According to internal Commission sources, the new guidelines target suppliers deemed to pose a significant security threat. This decision aligns with a December 2025 communication focused on bolstering the European Union’s economic security. The document identified six priority areas where immediate action is required to mitigate risks, with the potential disruption of critical energy infrastructure by foreign actors topping the list of concerns.

The Commission’s risk assessments highlight specific vulnerabilities associated with a heavy reliance on inverters from a single country. Officials warned that these devices could be used to manipulate power generation settings or gain unauthorized access to sensitive operational data. In a worst-case scenario, such vulnerabilities could be exploited to trigger large-scale blackouts, destabilizing the European energy market.

While the EU’s Cybersecurity Act is expected to provide a medium-term legal framework to potentially ban high-risk suppliers from the entire internal market, the Commission has opted for immediate intervention regarding public funds. New guidelines will restrict the use of EU subsidies for projects utilizing equipment from these manufacturers. This policy specifically targets projects connected to the European power grid that rely on financing from the European Investment Bank (EIB) or the European Investment Fund (EIF).

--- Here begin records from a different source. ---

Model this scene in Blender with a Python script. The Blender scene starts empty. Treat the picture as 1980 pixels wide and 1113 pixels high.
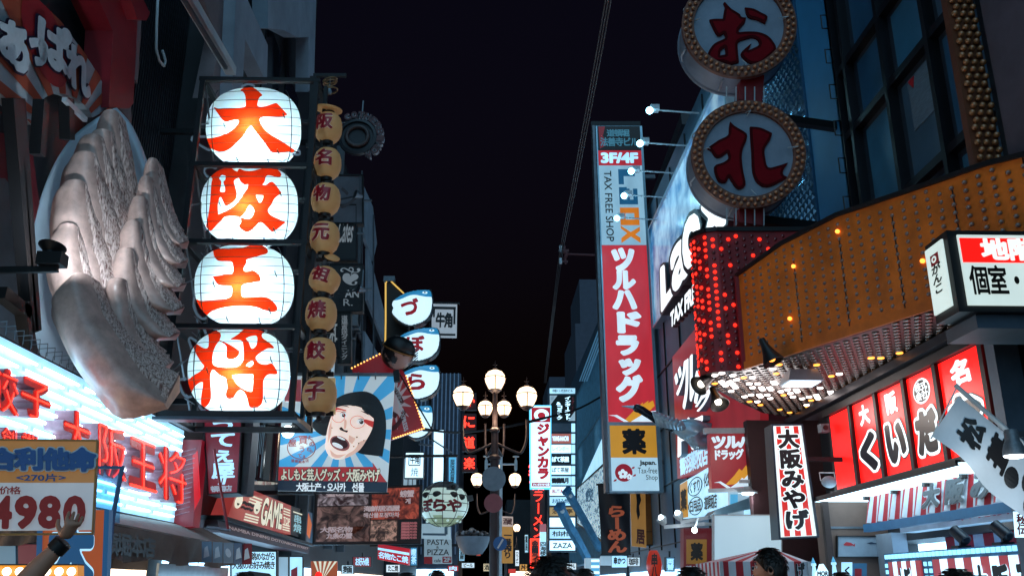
import bpy, bmesh, math, random
import numpy as np
from mathutils import Vector, Matrix, noise as mnoise
from mathutils.geometry import tessellate_polygon

rnd = random.Random(7)
sc = bpy.context.scene
COL = sc.collection
R = math.radians

# ------------------------------------------------------------------ camera
FPX, CX, CY, VPX, VPY, CAMH = 1750.0, 990.0, 556.5, 938.0, 1130.0, 1.65
pitch = math.atan((VPY - CY) / FPX)
yaw = math.atan((CX - VPX) / math.hypot(VPY - CY, FPX))
cam = bpy.data.cameras.new('camera')
cam_o = bpy.data.objects.new('camera', cam)
COL.objects.link(cam_o)
cam.sensor_width = 36.0
cam.lens = FPX / 1980.0 * 36.0
cam.clip_start, cam.clip_end = 0.1, 2000.0
cam_o.location = (0, 0, CAMH)
cam_o.rotation_euler = (math.pi / 2 + pitch, 0, -yaw)
sc.camera = cam_o

# ------------------------------------------------------------------ world, exposure
world = bpy.data.worlds.new('World')
sc.world = world
world.use_nodes = True
wn = world.node_tree
bg = wn.nodes['Background']
sky = wn.nodes.new('ShaderNodeTexSky')
sky.sky_type = 'NISHITA'
sky.sun_disc = False
sky.sun_elevation = R(-4.0)
sky.sun_rotation = R(200)
tint = wn.nodes.new('ShaderNodeMix'); tint.data_type = 'RGBA'; tint.blend_type = 'MULTIPLY'; tint.inputs[0].default_value = 1.0
tint.inputs[7].default_value = (1.2, 0.95, 1.75, 1)      # town haze tints the night sky
wn.links.new(sky.outputs[0], tint.inputs[6]); wn.links.new(tint.outputs[2], bg.inputs[0])
bg.inputs[1].default_value = 0.15
sun = bpy.data.lights.new('blue_fill', 'SUN')  # added wide blue fill from behind the camera, not a visible source
sun.energy = 2.3
sun.angle = R(115)
sun.color = (0.36, 0.72, 1.0)
sun_o = bpy.data.objects.new('blue_fill', sun)
COL.objects.link(sun_o)
sun_o.rotation_euler = (R(62), 0, R(-4))
sc.view_settings.view_transform = 'Standard'
sc.view_settings.look = 'None'
sc.view_settings.exposure = 0.0
sc.view_settings.gamma = 1.0
sc.cycles.use_denoising = True
sc.cycles.max_bounces = 6
sc.cycles.diffuse_bounces = 3
sc.cycles.glossy_bounces = 3
sc.cycles.transmission_bounces = 4
sc.cycles.sample_clamp_indirect = 4.0
sc.cycles.caustics_reflective = False
sc.cycles.caustics_refractive = False

# ------------------------------------------------------------------ measuring the photograph
RM = cam_o.rotation_euler.to_matrix()
CAMP = Vector((0, 0, CAMH))
def ray(px, py):
    return RM @ Vector(((px - CX), -(py - CY), -FPX))
def PY(px, py, Y):
    d = ray(px, py); return CAMP + d * (Y / d.y)
def PX(px, py, X):
    d = ray(px, py); return CAMP + d * (X / d.x)
def PZ(px, py, Z):
    d = ray(px, py); return CAMP + d * ((Z - CAMH) / d.z)
def mpp(Y):                                   # metres per photo pixel near depth Y
    return (PY(991, 900, Y) - PY(990, 900, Y)).length

# ------------------------------------------------------------------ materials
MATS = {}
def lin(h):
    if isinstance(h, (tuple, list)): return tuple(h)
    h = h.lstrip('#'); o = []
    for i in (0, 2, 4):
        c = int(h[i:i + 2], 16) / 255
        o.append(c / 12.92 if c <= 0.04045 else ((c + 0.055) / 1.055) ** 2.4)
    return tuple(o)
def base_mat(name):
    m = bpy.data.materials.new(name); m.use_nodes = True
    return m, m.node_tree, m.node_tree.nodes['Principled BSDF']
def setin(b, k, v):
    if k in b.inputs: b.inputs[k].default_value = v
def mat(name, col, rough=0.55, metal=0.0, var=0.25, scale=3.0, bump=0.0, spec=0.5, stretch=None):
    """painted / solid surface: base colour broken up by two octaves of grime"""
    if name in MATS: return MATS[name]
    m, t, b = base_mat(name); c = lin(col)
    tc = t.nodes.new('ShaderNodeTexCoord'); mp = t.nodes.new('ShaderNodeMapping')
    if stretch: mp.inputs['Scale'].default_value = stretch
    n = t.nodes.new('ShaderNodeTexNoise'); n.inputs['Scale'].default_value = scale
    n.inputs['Detail'].default_value = 6; n.inputs['Roughness'].default_value = 0.65
    r = t.nodes.new('ShaderNodeValToRGB')
    r.color_ramp.elements[0].position = 0.3; r.color_ramp.elements[1].position = 0.72
    r.color_ramp.elements[0].color = tuple(x * (1 - var) for x in c) + (1,)
    r.color_ramp.elements[1].color = tuple(min(1, x * (1 + var * 0.5)) for x in c) + (1,)
    t.links.new(tc.outputs['Object'], mp.inputs[0]); t.links.new(mp.outputs[0], n.inputs[0])
    t.links.new(n.outputs[0], r.inputs[0]); t.links.new(r.outputs[0], b.inputs['Base Color'])
    b.inputs['Roughness'].default_value = rough; b.inputs['Metallic'].default_value = metal
    setin(b, 'Specular IOR Level', spec)
    if bump:
        bp = t.nodes.new('ShaderNodeBump'); bp.inputs['Strength'].default_value = bump
        bp.inputs['Distance'].default_value = 0.02
        t.links.new(n.outputs[0], bp.inputs['Height']); t.links.new(bp.outputs[0], b.inputs['Normal'])
    MATS[name] = m; return m
def lit(name, col, k=1.0, base=0.35, var=0.16, scale=1.1, rough=0.3):
    """backlit acrylic, a lamp, or print and cloth given a glow: emits its own colour, tubes behind make it slightly uneven"""
    if name in MATS: return MATS[name]
    m, t, b = base_mat(name); c = lin(col)
    b.inputs['Base Color'].default_value = tuple(x * base for x in c) + (1,)
    b.inputs['Roughness'].default_value = rough
    b.inputs['Emission Color'].default_value = c + (1,)
    b.inputs['Emission Strength'].default_value = k
    if var:
        tc = t.nodes.new('ShaderNodeTexCoord'); n = t.nodes.new('ShaderNodeTexNoise')
        n.inputs['Scale'].default_value = scale; n.inputs['Detail'].default_value = 4; mp = t.nodes.new('ShaderNodeMapping'); mp.inputs['Scale'].default_value = (2.2, 2.2, 1); t.links.new(tc.outputs['Object'], mp.inputs[0])
        mr = t.nodes.new('ShaderNodeMapRange')
        mr.inputs['From Min'].default_value = 0.3; mr.inputs['From Max'].default_value = 0.7
        mr.inputs['To Min'].default_value = k * (1 - var); mr.inputs['To Max'].default_value = k * (1 + var)
        t.links.new(mp.outputs[0], n.inputs[0]); t.links.new(n.outputs[0], mr.inputs[0])
        t.links.new(mr.outputs[0], b.inputs['Emission Strength'])
    MATS[name] = m; return m
def paper(name, col, spec=0.2):
    """lantern paper: lets the bulb behind it through"""
    if name in MATS: return MATS[name]
    m = bpy.data.materials.new(name); m.use_nodes = True; t = m.node_tree
    t.nodes.remove(t.nodes['Principled BSDF'])
    c = lin(col) + (1,)
    a = t.nodes.new('ShaderNodeBsdfTranslucent'); d = t.nodes.new('ShaderNodeBsdfDiffuse')
    n = t.nodes.new('ShaderNodeTexNoise'); n.inputs['Scale'].default_value = 5; n.inputs['Detail'].default_value = 5
    mx = t.nodes.new('ShaderNodeMix'); mx.data_type = 'RGBA'; mx.blend_type = 'MULTIPLY'
    mx.inputs[0].default_value = 0.18; mx.inputs[6].default_value = c
    tc = t.nodes.new('ShaderNodeTexCoord')
    t.links.new(tc.outputs['Object'], n.inputs[0]); t.links.new(n.outputs[1], mx.inputs[7])
    s = t.nodes.new('ShaderNodeMixShader'); s.inputs[0].default_value = 0.3
    t.links.new(mx.outputs[2], a.inputs[0]); t.links.new(mx.outputs[2], d.inputs[0])
    t.links.new(a.outputs[0], s.inputs[1]); t.links.new(d.outputs[0], s.inputs[2])
    t.links.new(s.outputs[0], t.nodes['Material Output'].inputs[0])
    MATS[name] = m; return m
def glass(name, col=(0.01, 0.02, 0.03), rough=0.08):
    return mat(name, col, rough, 0.0, 0.3, 2.0, spec=0.9)

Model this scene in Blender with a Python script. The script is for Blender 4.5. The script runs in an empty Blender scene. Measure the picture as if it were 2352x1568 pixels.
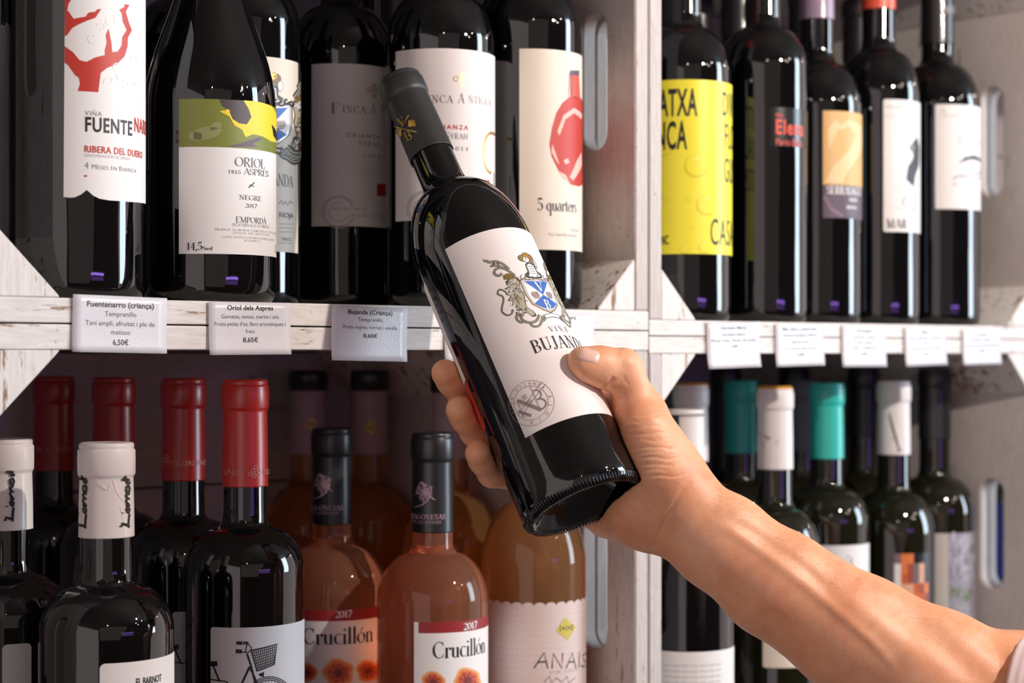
import bpy, bmesh, math, random
import numpy as np
from mathutils import Vector, Matrix
from mathutils.geometry import tessellate_polygon

random.seed(7)
SC = bpy.context.scene
COL = SC.collection

# ------------------------------------------------------------------ camera, world, lights, exposure
# working frame in millimetres: u along the crate fronts, w into the crates, z up (0 = lens height)
EYE = 1.35                                   # lens height above the floor, metres
FPX = 4070.0                                 # focal length in pixels of the 2352 px frame
FWD = Vector((0.6646, 0.7472, 0.0)).normalized()
RGT = Vector((FWD.y, -FWD.x, 0.0))
def W3(u, w, z): return Vector((u, w, z + EYE * 1000)) * 0.001
def at(px, py, d):                           # point of the place seen at (px, py) at distance d mm
    return RGT * ((px - 1176) / FPX * d) + FWD * d + Vector((0, 0, (812 - py) / FPX * d))

cam_d = bpy.data.cameras.new('camera')
cam = bpy.data.objects.new('camera', cam_d); COL.objects.link(cam)
cam.location = (0, 0, EYE)
cam.rotation_euler = (math.pi / 2, 0, -math.atan2(FWD.x, FWD.y))
cam_d.sensor_width = 36; cam_d.lens = FPX / 2352 * 36
cam_d.shift_y = 28 / 2352
cam_d.clip_start = 0.02
cam_d.dof.use_dof = True; cam_d.dof.focus_distance = 1.04; cam_d.dof.aperture_fstop = 7.0
SC.camera = cam

world = bpy.data.worlds.new('room_light'); SC.world = world; world.use_nodes = True
world.node_tree.nodes['Background'].inputs[0].default_value = (1.0, 0.86, 0.84, 1)
world.node_tree.nodes['Background'].inputs[1].default_value = 0.95

def area(name, loc, target, sx, sy, power, color):
    l = bpy.data.lights.new(name, 'AREA'); l.shape = 'RECTANGLE'; l.size = sx; l.size_y = sy
    l.energy = power; l.color = color
    o = bpy.data.objects.new(name, l); COL.objects.link(o); o.location = loc
    o.rotation_euler = (Vector(target) - Vector(loc)).to_track_quat('-Z', 'Y').to_euler()
    return o
def bulb(name, loc, power, color, rad):
    l = bpy.data.lights.new(name, 'POINT'); l.energy = power; l.color = color; l.shadow_soft_size = rad
    o = bpy.data.objects.new(name, l); COL.objects.link(o); o.location = loc
    return o
bulb('ceiling_spot_near', W3(1030, -40, 500), 27, (1.0, 0.90, 0.80), 0.014)
area('shop_window', W3(3600, -1300, 500), W3(1000, 900, 60), 0.80, 1.75, 56, (0.70, 0.86, 1.0))
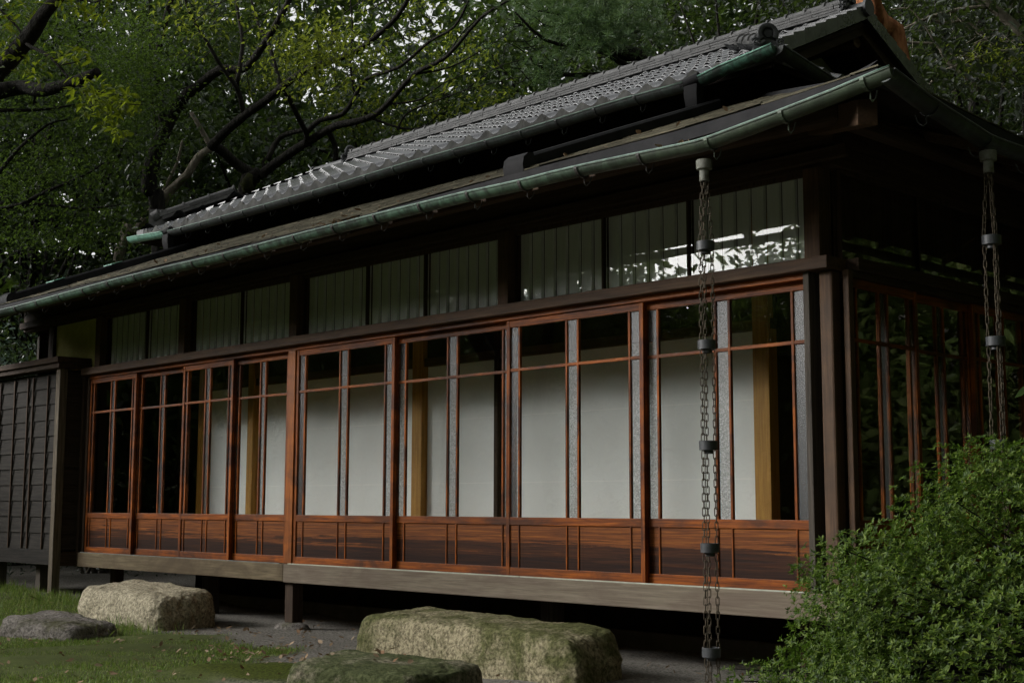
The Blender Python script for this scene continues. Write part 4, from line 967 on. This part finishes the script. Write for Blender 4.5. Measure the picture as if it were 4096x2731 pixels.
# undergrowth shrubs behind the left end
def shrub(name, label, loc, rad, nc, cr, per, L, ratio, leaf, seed, group='shrubs at the left end of the house'):
    r_ = np.random.default_rng(seed); rr_ = random.Random(seed); t = thing(name, label, 'shrub', loc, group); mb = MB(); c0 = np.array(loc)
    cs = clumps(c0+np.array((0, 0, rad[2]*.9)), rad, nc, r_, .45)
    for k in range(22):
        c = cs[rr_.randrange(nc)]; limb(mb, [c0+np.array((rr_.uniform(-.2, .2), rr_.uniform(-.2, .2), 0)), c0*.5+c*.5+np.array((0, 0, .2)), c], .02, .005, n=5)
    mb.build('stems', M['bark_pale'], t, smooth=True); quads_obj('foliage', leafcloud(cs, cr, per, L, ratio, r_, .8), 6, LEAF_F, leaf, t); return t
GS = 'shrubs at the left end of the house'
shrub('shrub', 'small-leaved dark shrub showing above the left end of the lower roof', pol(19.5, 63.0), (2.2, 1.8, 2.2), 120, .30, 110, .062, .5, M['leaf_dk'], 51)
shrub('shrub', 'shrub with pale whorled leaves at the left edge above the gutter', pol(18.5, 69.0), (1.7, 1.5, 1.9), 90, .30, 90, .085, .42, M['leaf_sh'], 52)
shrub('shrub', 'twiggy grey-green shrub beside the left end of the upper gutter', pol(20.5, 58.8), (1.6, 1.5, 2.3), 100, .30, 100, .075, .5, M['leaf_a'], 53)
shrub('shrub', 'glossy blue-green shrub at the right edge above the lower roof', pol(15.5, 24.0), (1.4, 1.4, 2.6), 90, .28, 90, .10, .36, M['leaf_sh'], 54, None)

# the dark forked tree
t = thing('forked_tree', 'dark wide-forked tree with bare black limbs spreading over the tiled roof', 'tree', (at(960, 830, 19.5)[0], at(960, 830, 19.5)[1], -.53))
mb = MB(); D0 = 19.3
base = at(960, 830, D0+.2)
limb(mb, [(base[0], base[1], -.6), (base[0]-.05, base[1], 2.0), at(976, 800, D0), at(1036, 702, D0)], .14, .11, n=12)
px_limb(mb, [(1036, 710, D0), (952, 661, D0), (881, 598, D0-.2), (845, 586, D0-.3)], 0.0825, 0.066)
px_limb(mb, [(845, 588, D0-.3), (893, 536, D0-.5), (976, 464, D0-.8), (1060, 405, D0-1), (1119, 357, D0-1.2), (1226, 280, D0-1.5), (1377, 226, D0-1.8), (1455, 185, D0-2), (1586, 71, D0-2.3), (1650, -40, D0-2.5)], 0.0693, 0.0264)
px_limb(mb, [(976, 464, D0-.8), (958, 381, D0-.9), (934, 333, D0-1), (875, 250, D0-1.1), (827, 167, D0-1.2), (762, 60, D0-1.3), (730, -40, D0-1.4)], 0.0396, 0.0145)
px_limb(mb, [(946, 345, D0-.95), (970, 179, D0-.8), (952, 60, D0-.7), (940, -30, D0-.6)], 0.033, 0.0165)
px_limb(mb, [(1119, 357, D0-1.2), (1107, 286, D0-1.1), (1071, 167, D0-1), (1036, 107, D0-.9), (1000, -20, D0-.8)], 0.033, 0.0132)
px_limb(mb, [(1036, 706, D0), (1071, 679, D0), (1161, 613, D0-.2), (1238, 565, D0-.4), (1339, 506, D0-.7), (1389, 494, D0-.9), (1479, 470, D0-1.1), (1550, 417, D0-1.3), (1657, 298, D0-1.6), (1788, 226, D0-1.9), (1925, 71, D0-2.2), (2060, -10, D0-2.5)], 0.0759, 0.0145)
px_limb(mb, [(1222, 575, D0-.4), (1226, 536, D0-.5), (1190, 464, D0-.8), (1149, 381, D0-1.1), (1125, 357, D0-1.2)], 0.0396, 0.033)
px_limb(mb, [(1226, 530, D0-.5), (1280, 482, D0-.6), (1369, 458, D0-.7), (1419, 387, D0-.9), (1467, 315, D0-1.1), (1598, 268, D0-1.4), (1717, 167, D0-1.7), (1818, 107, D0-2), (1880, -10, D0-2.2)], 0.0396, 0.0132)
px_limb(mb, [(1071, 640, D0+.5), (1120, 550, D0+.6), (1220, 520, D0+.3)], 0.0462, 0.033)
px_limb(mb, [(1479, 470, D0-1.1), (1598, 512, D0-1.2), (1687, 510, D0-1.3), (1760, 455, D0-1.4)], 0.0198, 0.0066)
px_limb(mb, [(1590, 520, D0-1.2), (1633, 450, D0-1.3), (1770, 395, D0-1.5), (1900, 350, D0-1.7), (2120, 300, D0-2)], 0.0145, 0.004)
px_limb(mb, [(1657, 298, D0-1.6), (1800, 270, D0-1.8), (1930, 200, D0-2), (2070, 110, D0-2.3)], 0.0145, 0.004)
px_limb(mb, [(1419, 387, D0-.9), (1400, 250, D0-1), (1410, 130, D0-1.1), (1400, -20, D0-1.2)], 0.0198, 0.0079)
px_limb(mb, [(1550, 417, D0-1.3), (1680, 400, D0-1.5), (1780, 330, D0-1.7), (1960, 260, D0-2.1)], 0.0145, 0.0033)
px_limb(mb, [(1788, 226, D0-1.9), (1860, 120, D0-2), (1980, 30, D0-2.1), (2040, -30, D0-2.2)], 0.0106, 0.004)
px_limb(mb, [(1310, 520, D0-.6), (1345, 600, D0-.5), (1330, 680, D0-.4)], 0.0396, 0.033)
rr = random.Random(9)
for _ in range(46):      # thin twigs
    x, y = rr.uniform(700, 2000), rr.uniform(-20, 380); L_ = rr.uniform(60, 220); a = rr.uniform(-2.6, -.4); d_ = D0-rr.uniform(.5, 2.2)
    px_limb(mb, [(x, y, d_), (x+L_*.5*cos(a), y+L_*.5*sin(a)+rr.uniform(-12, 12), d_), (x+L_*cos(a), y+L_*sin(a), d_-.1)], .009, .003, n=5, sub=2)
mb.build('trunk', M['bark'], t, smooth=True)
MB().tube([at(1000, 770, D0-.05), at(985, 735, D0-.15), at(1000, 700, D0-.1)], [.085, .10, .05], 9, True, .2).build('moss_cushion', M['bark_moss'], t, smooth=True)
r_ = np.random.default_rng(61); cs = []
for _ in range(80):
    x = r_.uniform(640, 1950); y = r_.uniform(-260, 330)*(1 if x > 900 else .7); cs.append(at(x, y, D0+(r_.uniform(.3, 2.6) if r_.random() < .72 else -r_.uniform(.5, 2.5))))
for _ in range(26): cs.append(at(r_.normal(1280, 90), r_.normal(225, 60), D0-2.6))
for _ in range(30): cs.append(at(r_.uniform(1350, 2000), r_.uniform(380, 560), D0+1.5))
quads_obj('crown', leafcloud(cs, .24, 40, .08, .42, r_, .8, .45), 6, LEAF_F, M['leaf_y'], t)

# the leaning dark trunk on the left
t = thing('leaning_tree', 'straight dark trunk leaning left, rising from behind the left end of the tiled roof', 'tree', (at(650, 930, 20.4)[0], at(650, 930, 20.4)[1], -.53))
mb = MB(); D1 = 20.4; b0 = at(660, 960, D1)
limb(mb, [(b0[0]+.3, b0[1], -.6), at(637, 911, D1), at(595, 760, D1), at(610, 640, D1), at(660, 520, D1), at(696, 452, D1), at(738, 387, D1-.2), at(792, 345, D1-.3), at(881, 280, D1-.5), at(975, 275, D1-.6), at(1048, 190, D1-.8), at(1143, 30, D1-1), at(1170, -40, D1-1)], .135, .035, n=11)
px_limb(mb, [(660, 520, D1), (640, 380, D1), (628, 250, D1-.1), (667, 60, D1-.2), (695, -40, D1-.2)], 0.0792, 0.0396)
px_limb(mb, [(640, 330, D1), (606, 165, D1+.1), (560, 205, D1+.2), (500, 232, D1+.3)], 0.0132, 0.0594)
px_limb(mb, [(600, 780, D1), (640, 640, D1), (610, 400, D1), (600, 230, D1), (596, -20, D1)], 0.0145, 0.0079)
mb.build('trunk', M['bark'], t, smooth=True)
r_ = np.random.default_rng(62); cs = [at(r_.uniform(430, 1100), r_.uniform(-240, 300), D1+r_.uniform(-.3, 2.5)) for _ in range(90)]
quads_obj('crown', leafcloud(cs, .26, 48, .10, .5, r_, .7, .5), 6, LEAF_F, M['leaf_a'], t)
# pale slanting bare trunk
t = thing('bare_tree', 'pale grey bare slanting trunk left of the dark fork', 'tree', (at(480, 1010, 21.2)[0], at(480, 1010, 21.2)[1], -.53))
mb = MB(); b0 = at(480, 1010, 21.2)
limb(mb, [(b0[0]-.9, b0[1]-.3, -.6), tuple(b0), at(542, 928, 21.2), at(643, 803, 21.1), at(700, 745, 21.1), at(750, 696, 21), at(792, 631, 21), at(842, 594, 21)], .085, .055)
px_limb(mb, [(640, 790, 21.1), (690, 690, 21.1), (712, 640, 21.1), (730, 560, 21.1)], .028, .018)
px_limb(mb, [(700, 745, 21.1), (660, 830, 21.1)], .02, .01)
px_limb(mb, [(845, 590, 21), (800, 510, 21), (765, 450, 21)], .045, .03)
mb.build('trunk', M['bark_pale'], t, smooth=True)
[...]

To minimize disruption to ongoing developments, the Commission has established a transitional arrangement. Projects that have already commenced may continue to receive EU funding provided they are reported to the Commission by May 1. A final decision on these specific cases must then be submitted by November 1. All other future projects will be required to exclude high-risk suppliers entirely to remain eligible for European financial support.